> Exercise prompt
Restate each line of the listing exactly, without carrying over any pictures.

--- Data shown ---

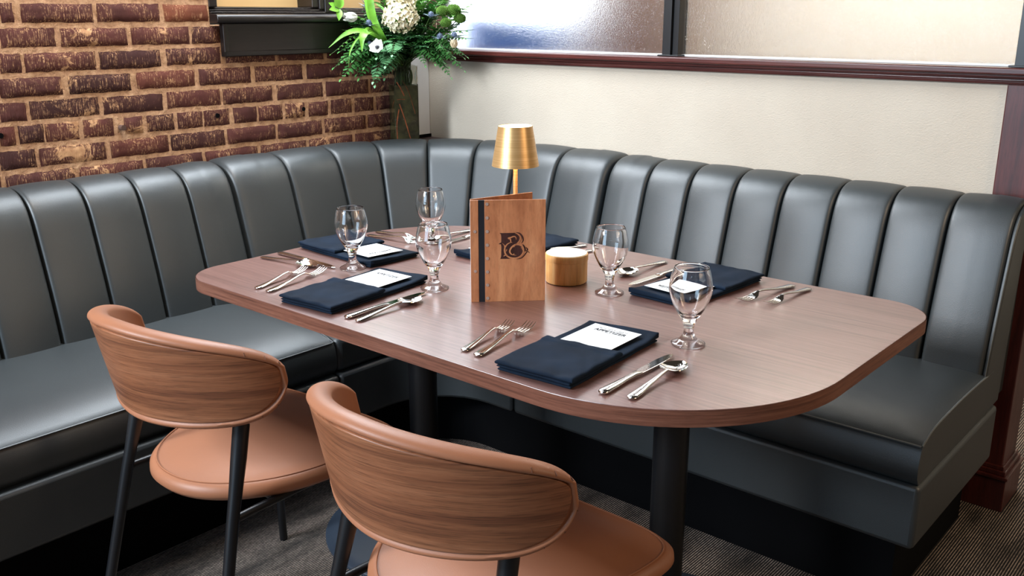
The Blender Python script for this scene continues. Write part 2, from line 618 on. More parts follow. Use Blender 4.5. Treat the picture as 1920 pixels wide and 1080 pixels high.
def brick(y0, y1, z0, z1, t, proud):
    ny = max(4, int((y1 - y0) / 0.014))
    nz = 5
    grid = []
    for i in range(ny + 1):
        col = []
        for k in range(nz + 1):
            y = lerp(y0, y1, i / ny)
            z = lerp(z0, z1, k / nz)
            e = (i in (0, ny)) or (k in (0, nz))
            q = noise.noise(Vector((y * 45, z * 45, 3.1))) * 0.0035
            q2 = noise.noise(Vector((y * 45, z * 45, 9.7))) * 0.0035
            x = proud + noise.noise(Vector((y * 30, z * 30, 1.0))) * 0.0016
            if e:
                x = 0.0005
                y += q
                z += q2
            col.append(bm.verts.new((x, y, z)))
        grid.append(col)
    for i in range(ny):
        for k in range(nz):
            f = bm.faces.new((grid[i][k], grid[i + 1][k], grid[i + 1][k + 1], grid[i][k + 1]))
            f.smooth = True
            for lp in f.loops:
                lp[tone] = (t, t, t, 1)
allrows = dict(ROWS)
zz = 0.9715 - 0.0675
k = 0
while zz > 0.55:
    allrows[zz] = []
    zz -= 0.0675
zz = 1.3795 + 0.0685
while zz < 2.9:
    allrows[zz] = []
    zz += 0.0685
for zc, row in allrows.items():
    spans = list(row)
    lim_r = -0.16 if zc < 1.33 else -0.99
    if zc in (1.242,):
        lim_r = -0.16
    y = spans[-1][1] + 0.014 if spans else -2.9 - rng.random() * 0.12
    hdr = zc == 1.040
    while y < lim_r - 0.02:
        ln = (0.095 if hdr else 0.203) + rng.uniform(-0.006, 0.006)
        spans.append((y, min(y + ln, lim_r)))
        y += ln + rng.uniform(0.010, 0.016)
    if row:
        y = row[0][0] - 0.014
        while y > -2.9:
            ln = (0.095 if hdr else 0.203) + rng.uniform(-0.006, 0.006)
            spans.append((y - ln, y))
            y -= ln + rng.uniform(0.010, 0.016)
    for (a, c) in spans:
        if c - a < 0.02:
            continue
        dz = rng.uniform(-0.0015, 0.0015)
        t = rng.uniform(0.15, 0.85)
        if abs(zc - 1.3795) < 0.001 and a > -1.2:
            t = 1.0
        if a > -1.15 and zc < 1.3:
            t = rng.uniform(0.4, 0.6)
        brick(a, c, zc - 0.0262 + dz, zc + 0.0262 + dz, t, rng.uniform(0.004, 0.0075))
me = bpy.data.meshes.new('brick_face')
bmesh.ops.recalc_face_normals(bm, faces=bm.faces)
bm.to_mesh(me)
bm.free()
me.materials.append(M['brick'])
bo = bpy.data.objects.new('brick_face', me)
COL.objects.link(bo)
bo.parent = wl
bo['label'] = 'dark red wire-cut bricks streaked with lime'
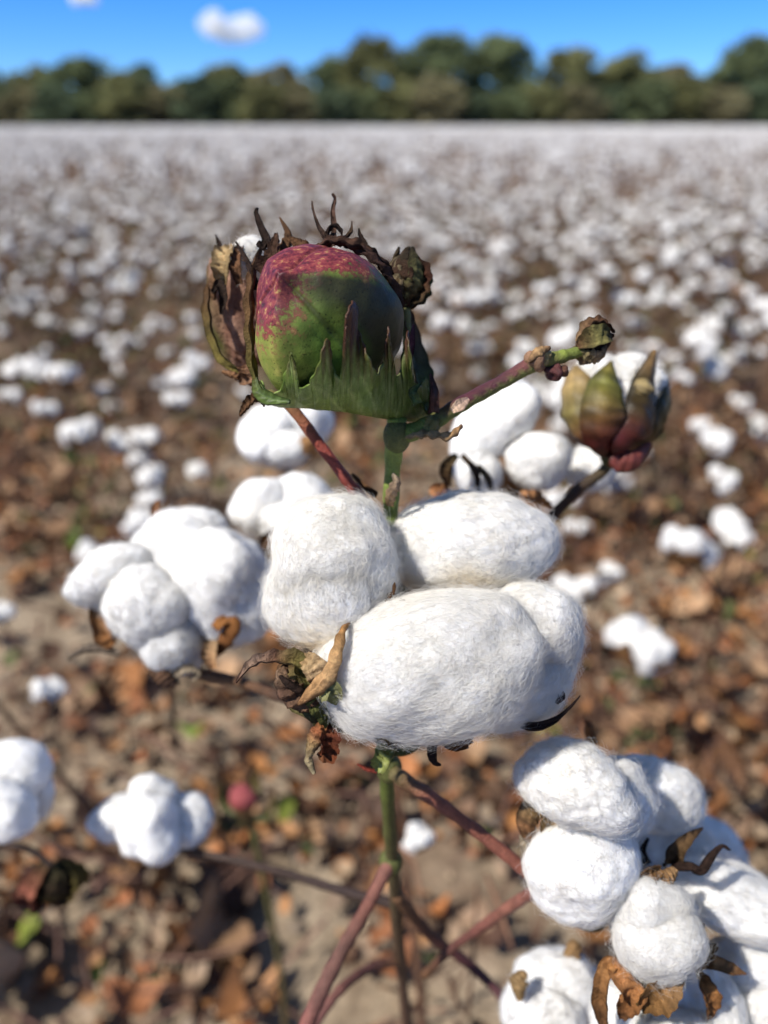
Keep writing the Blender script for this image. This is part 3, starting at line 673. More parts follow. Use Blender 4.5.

---

> The response
The Blender Python script for this scene continues. Write part 2, from line 618 on. More parts follow. Use Blender 4.5. Treat the picture as 1920 pixels wide and 1080 pixels high.
def brick(y0, y1, z0, z1, t, proud):
    ny = max(4, int((y1 - y0) / 0.014))
    nz = 5
    grid = []
    for i in range(ny + 1):
        col = []
        for k in range(nz + 1):
            y = lerp(y0, y1, i / ny)
            z = lerp(z0, z1, k / nz)
            e = (i in (0, ny)) or (k in (0, nz))
            q = noise.noise(Vector((y * 45, z * 45, 3.1))) * 0.0035
            q2 = noise.noise(Vector((y * 45, z * 45, 9.7))) * 0.0035
            x = proud + noise.noise(Vector((y * 30, z * 30, 1.0))) * 0.0016
            if e:
                x = 0.0005
                y += q
                z += q2
            col.append(bm.verts.new((x, y, z)))
        grid.append(col)
    for i in range(ny):
        for k in range(nz):
            f = bm.faces.new((grid[i][k], grid[i + 1][k], grid[i + 1][k + 1], grid[i][k + 1]))
            f.smooth = True
            for lp in f.loops:
                lp[tone] = (t, t, t, 1)
allrows = dict(ROWS)
zz = 0.9715 - 0.0675
k = 0
while zz > 0.55:
    allrows[zz] = []
    zz -= 0.0675
zz = 1.3795 + 0.0685
while zz < 2.9:
    allrows[zz] = []
    zz += 0.0685
for zc, row in allrows.items():
    spans = list(row)
    lim_r = -0.16 if zc < 1.33 else -0.99
    if zc in (1.242,):
        lim_r = -0.16
    y = spans[-1][1] + 0.014 if spans else -2.9 - rng.random() * 0.12
    hdr = zc == 1.040
    while y < lim_r - 0.02:
        ln = (0.095 if hdr else 0.203) + rng.uniform(-0.006, 0.006)
        spans.append((y, min(y + ln, lim_r)))
        y += ln + rng.uniform(0.010, 0.016)
    if row:
        y = row[0][0] - 0.014
        while y > -2.9:
            ln = (0.095 if hdr else 0.203) + rng.uniform(-0.006, 0.006)
            spans.append((y - ln, y))
            y -= ln + rng.uniform(0.010, 0.016)
    for (a, c) in spans:
        if c - a < 0.02:
            continue
        dz = rng.uniform(-0.0015, 0.0015)
        t = rng.uniform(0.15, 0.85)
        if abs(zc - 1.3795) < 0.001 and a > -1.2:
            t = 1.0
        if a > -1.15 and zc < 1.3:
            t = rng.uniform(0.4, 0.6)
        brick(a, c, zc - 0.0262 + dz, zc + 0.0262 + dz, t, rng.uniform(0.004, 0.0075))
me = bpy.data.meshes.new('brick_face')
bmesh.ops.recalc_face_normals(bm, faces=bm.faces)
bm.to_mesh(me)
bm.free()
me.materials.append(M['brick'])
bo = bpy.data.objects.new('brick_face', me)
COL.objects.link(bo)
bo.parent = wl
bo['label'] = 'dark red wire-cut bricks streaked with lime'
Keep writing the Blender script for this image. This is part 3, starting at line 673. More parts follow. Use Blender 4.5.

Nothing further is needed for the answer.